Sunday, July 04, 2010

At home with the Johnsons

I don't know how you wasted your weekend, but I spent much of mine in Retrospace; there I found many horrors, not the least of which was this advertisement from the Seventies (younger readers will be amused to learn that the Seventies was once called 'the decade that taste forgot,' by The Face magazine in the Eighties – yes, I know).

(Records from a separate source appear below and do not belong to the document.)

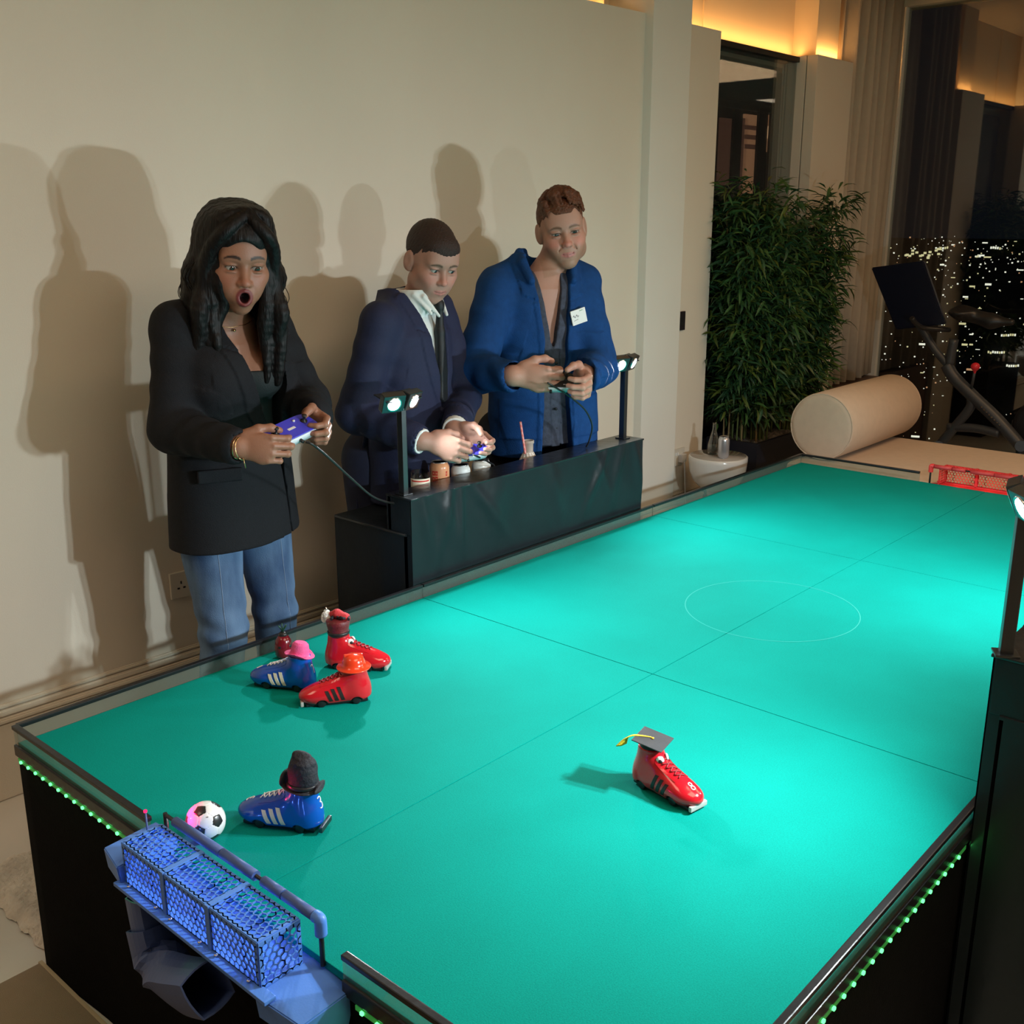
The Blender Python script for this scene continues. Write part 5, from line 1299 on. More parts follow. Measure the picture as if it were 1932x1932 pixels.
for sx in (-1, 1): F.ell((sx*.062, .078, 1.215), (.062, .052, .060), .025); F.cone((sx*.02, .062, 1.352), (sx*.12, .045, 1.368), .010, .009, .02)
F.frame(); F.chain([sR, eR, wR], [.050, .040, .026], .02); F.chain([sL, eL, wL], [.050, .040, .026], .02)
hand_sdf(F, wR, (.66, -.72, -.10), (.15, .0, 1), True, .98, (.50, 1.05, .7), thumb=[(.030, .016, -.008), (.048, .046, -.014), (.052, .074, -.028), (.046, .094, -.046)])
hand_sdf(F, wL, (-.22, -.92, -.20), (-.1, .0, 1), False, .96, (.55, 1.1, .7), thumb=[(.030, .016, -.010), (.050, .040, -.020), (.053, .060, -.038), (.046, .072, -.056)])
wskin = (.29, .135, .085)
def colw(V):
    C = head_paint(V, RH, HW, HS, wskin, (.17, .034, .034), (.018, .010, .009), open_=True, blush=(.36, .13, .09), brow_lift=.006)
    return C
body = piece('body', F, skin_mat('brown_skin'), wp, col=colw)
eyes(body, RH, HW, HS, (.035, .016, .009), np.array([.45, -1.3, .62])-HW)
for e in body.children: e.location = e.location
# black square-neck top
F = Fld((.62, .20, .95), (.98, .48, 1.30), .0035); F.frame(Rw, W0)
F.loft([(.96, 0, 0, .142, .097), (1.10, 0, 0, .137, .094), (1.22, 0, .005, .151, .100), (1.30, 0, 0, .155, .094)], .02)
for sx in (-1, 1): F.ell((sx*.062, .080, 1.213), (.066, .056, .062), .025)
F.fn(lambda x, y, z: z-(1.232+.25*np.maximum(np.abs(x)-.07, 0)+.0*y))
piece('black_top', F, mat('black_top', (.010, .016, .018), .7, noise=.1, nscale=80, bump=.15, bscale=300), wp)
# blazer
jk = mat('black_wool', (.0085, .0095, .013), .82, noise=.15, nscale=90, bump=.25, bscale=420, spec=.3)
F = Fld((.44, -.02, .72), (1.14, .55, 1.47), .0044); F.frame(Rw, W0)
F.loft([(.752, 0, 0, .192, .128), (.90, 0, 0, .184, .122), (1.04, 0, 0, .172, .112), (1.18, 0, .004, .180, .116), (1.28, 0, .002, .176, .110), (1.35, 0, -.010, .158, .090), (1.395, 0, -.016, .112, .070), (1.43, 0, -.024, .062, .050)], .03, p=2.3)
for sx in (-1, 1): F.ell((sx*.064, .078, 1.215), (.080, .070, .085), .04)
F.frame(); F.cone((.775, .365, 1.385), (.665, .362, 1.362), .050, .052, .03); F.cone((.830, .365, 1.385), (.948, .362, 1.366), .050, .052, .03)
def along(a, b, t): return tuple(np.array(a)+(np.array(b)-np.array(a))*t)
F.chain([sR, eR], [.056, .059], .03); F.chain([eR, along(eR, wR, .93)], [.062, .047], .015); F.chain([sL, eL], [.056, .056], .03); F.chain([eL, along(eL, wL, .90)], [.060, .046], .015)
for e, w_ in ((eR, wR), (eL, wL)): F.cone(along(e, w_, .90), along(e, w_, 1.3), .034, .036, .003, 's')
F.frame(Rw, W0)
OX = -.045                                                              # opening sits towards her left
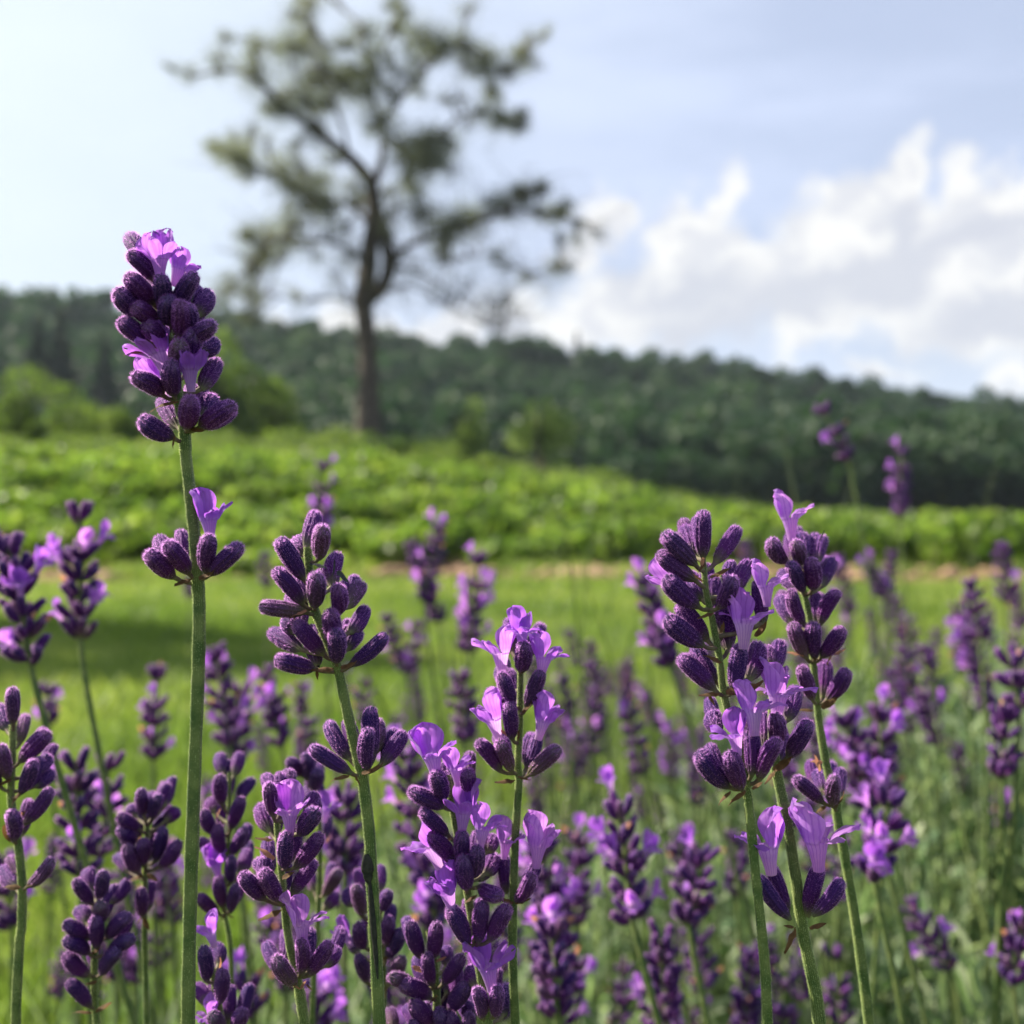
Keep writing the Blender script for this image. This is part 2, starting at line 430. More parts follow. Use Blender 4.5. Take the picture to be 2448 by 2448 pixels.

Fortunately, the Johnsons of Redditch did not set a trend. It turned out that Heinz Salad Cream was just for salads; HP sauce was for breakfast. What's more, not long after this photograph was taken, the English discovered mayonnaise. Then they discovered that there is more to a salad than a bowl of lettuce topped with quarters of tomato. Not much later, they bought those Philippe Starck juicers which long like googie spaceships and which do not work. At about the same time, they bought the River Café Cook Book and started cooking with a blow torch. Later still, they discovered crostini, but did not realise that it is the Italian for toast. Futurologists predict that it will not be long before the British learn to make a decent cup of coffee. Of course, futurologists are usually proven wrong.

According to Wisegeek,
The popularity of salad cream has waxed and waned. At some periods in history, it was viewed primarily as a condiment for the lower classes, and an alternative to mayonnaise, which tended to be more expensive. Middle and upper class families at one time avoided salad cream because they did not want to be perceived as members of a lower class, but this is no longer the case today, although salad cream sometimes pops up in parodies of lower class life in the British media.
More culinary horrors can be found at Misguided Efforts in Cookery. It might not be coincidental that Johnsons of Redditch are the town's Volvo dealership: younger readers will be bemused to learn that the Volvo was the staff car of the English middle class in the Seventies.

1 comment:

Jake said...

Re: Coffee. You may or may not know that all of the major chains of the UK serve the flat white, and without exception they are awful, and an embarrassment to the name.